▶ Set problem: Please write out the lines of the data exactly, beginning with the first and ending with the line containing "np.linalg.norm(_G3, axis=1)[:, None]"; leave the pictures behind.

▶ Recorded data:
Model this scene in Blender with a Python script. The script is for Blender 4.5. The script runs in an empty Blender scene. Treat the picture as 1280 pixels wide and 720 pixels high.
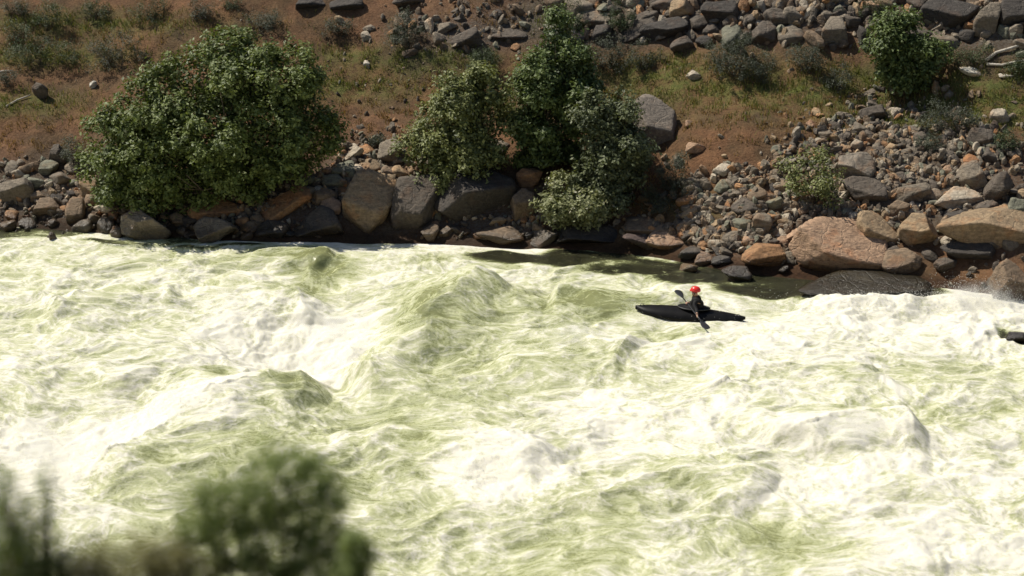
import bpy, math, random
import numpy as np
from mathutils import Vector, Matrix, Euler

R = math.radians
rnd = random.Random(7)
scene = bpy.context.scene
COL = scene.collection

# ------------------------------------------------------------------ noise
_rs = np.random.RandomState(11)
_P = np.concatenate([_rs.permutation(1024)] * 3)
_G2 = _rs.normal(size=(1024, 2)); _G2 /= np.linalg.norm(_G2, axis=1)[:, None]
_G3 = _rs.normal(size=(1024, 3)); _G3 /= np.linalg.norm(_G3, axis=1)[:, None]

def n2(x, y, s=0):
    x = np.asarray(x, dtype=np.float64) + s * 17.31; y = np.asarray(y, dtype=np.float64) + s * 9.77
    xi = np.floor(x).astype(np.int64); yi = np.floor(y).astype(np.int64)
    fx = x - xi; fy = y - yi
    u = fx * fx * fx * (fx * (fx * 6 - 15) + 10); v = fy * fy * fy * (fy * (fy * 6 - 15) + 10)
    def g(a, b):
        h = _P[(_P[(xi + a) & 1023] + yi + b) & 1023]
        return _G2[h, 0] * (fx - a) + _G2[h, 1] * (fy - b)
    a = g(0, 0); b = g(1, 0); c = g(0, 1); d = g(1, 1)
    return (a + u * (b - a) + v * (c - a + u * (a - b - c + d))) * 1.5

def n3(p, s=0):
    p = p + s * 13.7
    i = np.floor(p).astype(np.int64); f = p - i
    w = f * f * f * (f * (f * 6 - 15) + 10)
    out = 0
    for a in (0, 1):
        for b in (0, 1):
            for c in (0, 1):
                h = _P[(_P[(_P[(i[:, 0] + a) & 1023] + i[:, 1] + b) & 1023] + i[:, 2] + c) & 1023]
                d = (_G3[h] * (f - np.array([a, b, c]))).sum(1)
                ww = (w[:, 0] if a else 1 - w[:, 0]) * (w[:, 1] if b else 1 - w[:, 1]) * (w[:, 2] if c else 1 - w[:, 2])
                out = out + d * ww
    return out * 1.4

def fbm2(x, y, o=4, s=0, g=.5):
    t = 0; a = 1
    for k in range(o):
        t = t + a * n2(x * 2 ** k, y * 2 ** k, s + k); a *= g
    return t

def fbm3(p, o=4, s=0, g=.5):
    t = 0; a = 1
    for k in range(o):
        t = t + a * n3(p * 2 ** k, s + k); a *= g
    return t

def sm(a, b, x):
    t = np.clip((x - a) / (b - a), 0, 1); return t * t * (3 - 2 * t)

# ------------------------------------------------------------------ camera
FPX = 2030.0; CAMH = 14.0; PITCH = R(18.7)
cam_d = bpy.data.cameras.new('camera'); cam = bpy.data.objects.new('camera', cam_d); COL.objects.link(cam)
cam.location = (0, 0, CAMH); cam.rotation_euler = (R(90) - PITCH, 0, 0)
cam_d.sensor_width = 36; cam_d.lens = 36 * FPX / 1280; cam_d.clip_end = 3000; cam_d.clip_start = .1
cam_d.dof.use_dof = True; cam_d.dof.focus_distance = 43; cam_d.dof.aperture_fstop = cam_d.lens / 1000 / .08
scene.camera = cam
CP, SP = math.cos(PITCH), math.sin(PITCH)

def ray(u, v):                     # unit direction through a point of the photograph
    x = (u - 640) / FPX; z = -(v - 360) / FPX
    d = Vector((x, CP + z * SP, -SP + z * CP)); return d.normalized()

def on_z(u, v, z=0.0):
    d = ray(u, v); t = (z - CAMH) / d.z
    return d.x * t, d.y * t

# ------------------------------------------------------------------ terrain
SH = [(-200, 275), (0, 280), (150, 291), (300, 298), (450, 300), (600, 306), (700, 309), (800, 317), (880, 331), (950, 342), (1060, 352), (1180, 358), (1280, 373), (1500, 400)]
_sx, _sy = zip(*[on_z(*p) for p in SH])
def shore(x):
    return np.interp(x, _sx, _sy)

def terrain(x, y):
    x = np.asarray(x, float); y = np.asarray(y, float)
    s = y - shore(x)
    rise = np.interp(s, [-60, -4, 0, 4.2, 6.6, 14, 45, 120, 400], [-2, -1.8, 0, 2.5, 3.5, 8.7, 32, 70, 150])
    lump = .35 * n2(x / 4.2, y / 4.2, 3) + .15 * n2(x / 1.6, y / 1.6, 5) + .05 * n2(x / .6, y / .6, 6) + .02 * n2(x / .25, y / .25, 8)
    rise = rise + lump * sm(.2, 3, s) + 2.0 * n2(x / 20, y / 20, 9) * sm(14, 40, s)
    far = rise
    # near bank, on which the camera stands
    edge = 19.5 + 1.2 * n2(x / 6, y / 30, 12)
    near = (edge - y) * .62
    near = np.where(y < 1.2, (edge - 1.2) * .62 + .04 * (1.2 - y), near)
    near = near + .12 * n2(x / 1.1, y / 1.1, 21) * sm(.5, 3, near) + 1.15 * np.exp(-((x + 3.3) / 1.9) ** 2 - ((y - 8.6) / 1.6) ** 2) + .9 * np.exp(-((x + 3.1) / 1.0) ** 2 - ((y - 8.5) / 1.2) ** 2)
    near = np.where(near < 0, np.maximum(near, -2), near)
    return np.where(y < 24, near, far)

def cast(u, v):
    d = ray(u, v); t = np.arange(24 / d.y, 120, .03)
    z = CAMH + d.z * t; h = np.maximum(terrain(d.x * t, d.y * t), -.05)
    k = int(np.argmax(z < h)); t = float(t[k])
    return Vector((d.x * t, d.y * t, CAMH + d.z * t)), t

# ------------------------------------------------------------------ mesh helpers
def mesh_np(name, verts, faces, mat=None, parent=None, smooth=True, link=True, attrs=None):
    me = bpy.data.meshes.new(name)
    verts = np.asarray(verts, np.float32); faces = np.asarray(faces, np.int32)
    k = faces.shape[1]
    me.vertices.add(len(verts)); me.vertices.foreach_set('co', verts.ravel())
    me.loops.add(faces.size); me.loops.foreach_set('vertex_index', faces.ravel())
    me.polygons.add(len(faces))
    me.polygons.foreach_set('loop_start', np.arange(0, faces.size, k, dtype=np.int32))
    me.polygons.foreach_set('loop_total', np.full(len(faces), k, np.int32))
    me.polygons.foreach_set('use_smooth', np.full(len(faces), smooth, bool))
    me.update(calc_edges=True)
    for an, (typ, dat) in (attrs or {}).items():
        at = me.attributes.new(an, typ, 'POINT')
        key = {'FLOAT': 'value', 'FLOAT_VECTOR': 'vector', 'FLOAT_COLOR': 'color'}[typ]
        at.data.foreach_set(key, np.asarray(dat, np.float32).ravel())
    if mat: me.materials.append(mat)
    o = bpy.data.objects.new(name, me)
    if link: COL.objects.link(o)
    if parent: o.parent = parent
    return o

def mesh_py(name, verts, faces, mat, parent=None, smooth=True):
    me = bpy.data.meshes.new(name); me.from_pydata([tuple(v) for v in verts], [], faces)
    me.polygons.foreach_set('use_smooth', [smooth] * len(me.polygons)); me.materials.append(mat); me.update()
    o = bpy.data.objects.new(name, me); COL.objects.link(o)
    if parent: o.parent = parent
    return o

def tag(o, label=None, cat=None, group=None, kind=None):
    if label: o['label'] = label
    if cat: o['category'] = cat
    if group: o['group'] = group
    if kind: o['kind'] = kind
    return o

def empty(name, loc, rz=0):
    o = bpy.data.objects.new(name, None); COL.objects.link(o); o.location = loc; o.rotation_euler = (0, 0, rz)
    o.empty_display_size = .2
    return o

def ico(sub):
    import bmesh
    bm = bmesh.new(); bmesh.ops.create_icosphere(bm, subdivisions=sub, radius=1)
    v = np.array([a.co[:] for a in bm.verts]); f = np.array([[q.index for q in p.verts] for p in bm.faces]); bm.free()
    return v / np.linalg.norm(v, axis=1)[:, None], f
ICO = {k: ico(k) for k in (1, 2, 3, 4, 5)}

def tubes(paths, sides=7):
    """paths: list of [(point, radius), ...] -> verts, faces"""
    V = []; F = []
    for path in paths:
        n0 = len(V)
        for i, (p, r) in enumerate(path):
            p = Vector(p); a = Vector(path[max(0, i - 1)][0]); b = Vector(path[min(len(path) - 1, i + 1)][0])
            d = (b - a).normalized(); q = d.to_track_quat('Z', 'Y')
            for k in range(sides):
                an = 2 * math.pi * k / sides
                V.append(p + q @ Vector((math.cos(an) * r, math.sin(an) * r, 0)))
        for i in range(len(path) - 1):
            for k in range(sides):
                a = n0 + i * sides + k; b = n0 + i * sides + (k + 1) % sides
                F.append((a, b, b + sides, a + sides))
        F.append(tuple(range(n0 + sides - 1, n0 - 1, -1)))
        e = n0 + (len(path) - 1) * sides; F.append(tuple(range(e, e + sides)))
    return V, F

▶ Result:
Model this scene in Blender with a Python script. The script is for Blender 4.5. The script runs in an empty Blender scene. Treat the picture as 1280 pixels wide and 720 pixels high.
import bpy, math, random
import numpy as np
from mathutils import Vector, Matrix, Euler

R = math.radians
rnd = random.Random(7)
scene = bpy.context.scene
COL = scene.collection

# ------------------------------------------------------------------ noise
_rs = np.random.RandomState(11)
_P = np.concatenate([_rs.permutation(1024)] * 3)
_G2 = _rs.normal(size=(1024, 2)); _G2 /= np.linalg.norm(_G2, axis=1)[:, None]
_G3 = _rs.normal(size=(1024, 3)); _G3 /= np.linalg.norm(_G3, axis=1)[:, None]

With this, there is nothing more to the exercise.